Esta diferencia es muy importante desde el punto de vista del principio de presunción de inocencia, que constituye una garantía constitucional aplicable también a las sanciones administrativas. En España es el ciudadano sancionado el que debe probar que la Administración ha incumplido la ley al imponerle la sanción. Hay que tener en cuenta, además, que en la mayoría de los casos a la Administración le basta su palabra (es decir, un informe firmado por un agente de la autoridad) para «demostrar» la culpabilidad del ciudadano y acreditar que éste ha cometido una infracción, colocando sobre sus hombros la carga de probar su inocencia. La diferencia con esos otros sistemas en los que la Administración tiene que acusar al ciudadano ante el juez, y probar en ese procedimiento judicial su culpabilidad, es enorme.
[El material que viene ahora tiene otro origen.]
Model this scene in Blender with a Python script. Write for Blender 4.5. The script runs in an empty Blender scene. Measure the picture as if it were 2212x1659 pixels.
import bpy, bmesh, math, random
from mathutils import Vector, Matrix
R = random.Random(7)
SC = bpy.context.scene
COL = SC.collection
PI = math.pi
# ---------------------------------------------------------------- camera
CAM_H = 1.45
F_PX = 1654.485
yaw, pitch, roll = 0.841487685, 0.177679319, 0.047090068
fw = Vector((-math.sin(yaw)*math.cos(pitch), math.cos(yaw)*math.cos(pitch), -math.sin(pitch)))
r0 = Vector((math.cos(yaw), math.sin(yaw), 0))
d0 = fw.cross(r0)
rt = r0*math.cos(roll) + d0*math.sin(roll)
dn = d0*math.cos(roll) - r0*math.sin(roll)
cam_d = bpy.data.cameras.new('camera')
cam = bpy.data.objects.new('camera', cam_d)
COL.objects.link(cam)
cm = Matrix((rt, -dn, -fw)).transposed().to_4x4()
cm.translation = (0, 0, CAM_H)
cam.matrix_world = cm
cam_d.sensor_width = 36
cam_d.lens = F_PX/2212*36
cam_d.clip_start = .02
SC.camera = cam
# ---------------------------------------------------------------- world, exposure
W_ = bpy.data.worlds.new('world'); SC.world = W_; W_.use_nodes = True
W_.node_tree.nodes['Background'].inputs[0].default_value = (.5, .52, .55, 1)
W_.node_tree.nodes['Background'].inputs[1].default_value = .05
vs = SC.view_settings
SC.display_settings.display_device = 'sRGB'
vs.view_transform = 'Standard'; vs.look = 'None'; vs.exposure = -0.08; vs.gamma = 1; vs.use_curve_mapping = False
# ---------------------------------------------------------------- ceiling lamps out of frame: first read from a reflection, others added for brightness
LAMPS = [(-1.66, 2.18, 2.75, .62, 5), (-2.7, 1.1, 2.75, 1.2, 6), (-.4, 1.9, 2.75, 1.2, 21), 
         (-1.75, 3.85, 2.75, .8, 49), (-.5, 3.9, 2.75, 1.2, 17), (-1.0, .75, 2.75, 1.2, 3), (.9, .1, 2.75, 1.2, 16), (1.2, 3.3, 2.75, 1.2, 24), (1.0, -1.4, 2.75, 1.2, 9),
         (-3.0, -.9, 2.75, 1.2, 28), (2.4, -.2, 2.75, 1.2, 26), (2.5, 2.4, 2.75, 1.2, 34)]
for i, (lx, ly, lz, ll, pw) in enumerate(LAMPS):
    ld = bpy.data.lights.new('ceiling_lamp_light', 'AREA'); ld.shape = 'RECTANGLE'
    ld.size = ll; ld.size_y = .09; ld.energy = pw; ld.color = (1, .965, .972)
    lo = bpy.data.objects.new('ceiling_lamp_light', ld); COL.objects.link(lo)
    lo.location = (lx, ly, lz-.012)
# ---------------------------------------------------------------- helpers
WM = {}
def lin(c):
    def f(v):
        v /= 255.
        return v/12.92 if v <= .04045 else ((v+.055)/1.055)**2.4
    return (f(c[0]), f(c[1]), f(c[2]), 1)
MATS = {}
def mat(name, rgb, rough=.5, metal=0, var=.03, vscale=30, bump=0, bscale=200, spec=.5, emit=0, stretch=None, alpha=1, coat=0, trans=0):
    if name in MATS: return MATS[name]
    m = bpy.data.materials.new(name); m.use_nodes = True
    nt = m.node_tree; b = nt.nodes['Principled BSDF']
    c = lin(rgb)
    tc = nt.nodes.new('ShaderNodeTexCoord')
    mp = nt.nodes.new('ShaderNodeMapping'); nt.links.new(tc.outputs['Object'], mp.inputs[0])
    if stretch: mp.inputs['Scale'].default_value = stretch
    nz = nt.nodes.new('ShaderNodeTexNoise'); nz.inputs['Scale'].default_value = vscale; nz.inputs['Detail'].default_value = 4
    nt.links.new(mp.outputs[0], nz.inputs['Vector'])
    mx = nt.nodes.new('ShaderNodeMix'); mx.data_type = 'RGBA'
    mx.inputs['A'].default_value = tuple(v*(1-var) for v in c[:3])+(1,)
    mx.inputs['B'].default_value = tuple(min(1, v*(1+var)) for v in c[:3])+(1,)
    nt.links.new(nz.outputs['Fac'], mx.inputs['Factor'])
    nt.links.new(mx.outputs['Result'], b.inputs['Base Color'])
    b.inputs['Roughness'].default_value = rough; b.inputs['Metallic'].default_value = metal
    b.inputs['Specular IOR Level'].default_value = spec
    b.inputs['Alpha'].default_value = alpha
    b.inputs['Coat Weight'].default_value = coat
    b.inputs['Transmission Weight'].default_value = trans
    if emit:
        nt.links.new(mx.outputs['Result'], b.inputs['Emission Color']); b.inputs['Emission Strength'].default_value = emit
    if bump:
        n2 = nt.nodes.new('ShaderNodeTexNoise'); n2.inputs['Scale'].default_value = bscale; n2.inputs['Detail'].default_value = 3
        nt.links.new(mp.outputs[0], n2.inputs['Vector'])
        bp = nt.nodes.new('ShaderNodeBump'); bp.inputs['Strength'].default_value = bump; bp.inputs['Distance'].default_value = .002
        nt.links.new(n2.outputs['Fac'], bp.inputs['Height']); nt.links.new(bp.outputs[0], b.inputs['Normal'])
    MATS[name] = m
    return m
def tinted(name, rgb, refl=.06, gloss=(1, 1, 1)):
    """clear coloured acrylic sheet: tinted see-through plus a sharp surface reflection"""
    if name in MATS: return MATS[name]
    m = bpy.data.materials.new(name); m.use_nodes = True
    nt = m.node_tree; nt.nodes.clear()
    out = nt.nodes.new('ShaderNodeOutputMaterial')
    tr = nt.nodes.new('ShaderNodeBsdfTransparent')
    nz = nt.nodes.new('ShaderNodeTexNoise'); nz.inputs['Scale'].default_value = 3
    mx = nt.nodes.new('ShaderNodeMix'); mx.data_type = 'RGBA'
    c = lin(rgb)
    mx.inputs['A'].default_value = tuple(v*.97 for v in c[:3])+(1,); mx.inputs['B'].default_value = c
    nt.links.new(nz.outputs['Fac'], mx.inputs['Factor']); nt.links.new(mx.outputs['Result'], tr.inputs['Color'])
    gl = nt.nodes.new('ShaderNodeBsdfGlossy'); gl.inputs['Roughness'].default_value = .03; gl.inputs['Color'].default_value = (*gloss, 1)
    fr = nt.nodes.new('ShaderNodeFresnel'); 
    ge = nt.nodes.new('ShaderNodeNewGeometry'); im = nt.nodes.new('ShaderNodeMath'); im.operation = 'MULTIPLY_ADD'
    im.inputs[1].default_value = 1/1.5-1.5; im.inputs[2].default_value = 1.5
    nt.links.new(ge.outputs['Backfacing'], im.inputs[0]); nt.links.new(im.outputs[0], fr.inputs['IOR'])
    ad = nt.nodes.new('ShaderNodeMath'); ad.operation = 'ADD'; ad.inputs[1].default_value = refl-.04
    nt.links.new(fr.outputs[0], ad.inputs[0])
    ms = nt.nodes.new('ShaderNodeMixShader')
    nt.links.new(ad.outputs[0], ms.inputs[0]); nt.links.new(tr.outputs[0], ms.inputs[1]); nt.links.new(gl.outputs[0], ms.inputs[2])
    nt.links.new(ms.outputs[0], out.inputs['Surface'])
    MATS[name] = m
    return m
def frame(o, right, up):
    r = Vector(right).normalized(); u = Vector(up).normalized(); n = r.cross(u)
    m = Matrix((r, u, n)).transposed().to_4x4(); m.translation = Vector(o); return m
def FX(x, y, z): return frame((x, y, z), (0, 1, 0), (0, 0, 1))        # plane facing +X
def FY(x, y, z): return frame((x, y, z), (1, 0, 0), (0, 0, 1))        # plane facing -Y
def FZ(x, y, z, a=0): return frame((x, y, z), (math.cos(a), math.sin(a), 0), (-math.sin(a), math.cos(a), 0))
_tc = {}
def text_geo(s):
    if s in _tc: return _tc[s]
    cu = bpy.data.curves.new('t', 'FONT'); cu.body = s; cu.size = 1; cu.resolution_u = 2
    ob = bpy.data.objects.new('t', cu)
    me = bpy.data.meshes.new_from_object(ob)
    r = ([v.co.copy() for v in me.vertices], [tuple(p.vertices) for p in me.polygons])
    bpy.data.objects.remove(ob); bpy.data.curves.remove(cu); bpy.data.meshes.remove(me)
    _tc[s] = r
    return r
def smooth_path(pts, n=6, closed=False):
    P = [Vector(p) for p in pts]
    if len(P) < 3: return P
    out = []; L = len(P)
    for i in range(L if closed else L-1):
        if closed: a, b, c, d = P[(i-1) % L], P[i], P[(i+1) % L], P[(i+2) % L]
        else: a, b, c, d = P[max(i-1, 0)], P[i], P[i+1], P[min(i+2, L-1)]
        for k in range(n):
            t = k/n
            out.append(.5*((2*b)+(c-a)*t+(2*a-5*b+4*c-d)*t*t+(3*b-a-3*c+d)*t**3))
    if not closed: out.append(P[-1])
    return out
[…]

Tal vez por ello se ha producido otra circunstancia casi completamente inadvertida pero muy importante. En la Unión Europea se ha establecido un mecanismo de colaboración entre Estados para la ejecución de las sanciones administrativas, de modo que las sanciones impuestas por las autoridades de un Estado tengan que ser ejecutadas por las autoridades del Estado donde el infractor tiene su residencia. Se trata de un paso muy importante para que las sanciones administrativas sean realmente efectivas. Sucede, sin embargo, que la norma europea que regula esta cuestión (desarrollada en España por la ley 1/2008, de 4 de diciembre) sólo se aplica a las sanciones que sean recurribles ante un juez penal, y las sanciones administrativas españolas sólo son recurribles ante los juzgados y tribunales de lo contencioso-administrativo. Como resultado, las sanciones alemanas e italianas son ejecutables en España (así como buena parte de las francesas, por ejemplo), mientras que las sanciones administrativas españolas no son nunca ejecutadas en esos otros Estados. Nuestras sanciones son, así, inexportables, al carecer del «ancho europeo» que exige la norma comunitaria. Este resultado pone de manifiesto la necesidad de reformar con urgencia la regulación de la potestad sancionadora, mucho más frágil en estos momentos de lo que creen quienes la aplican y quienes la sufren.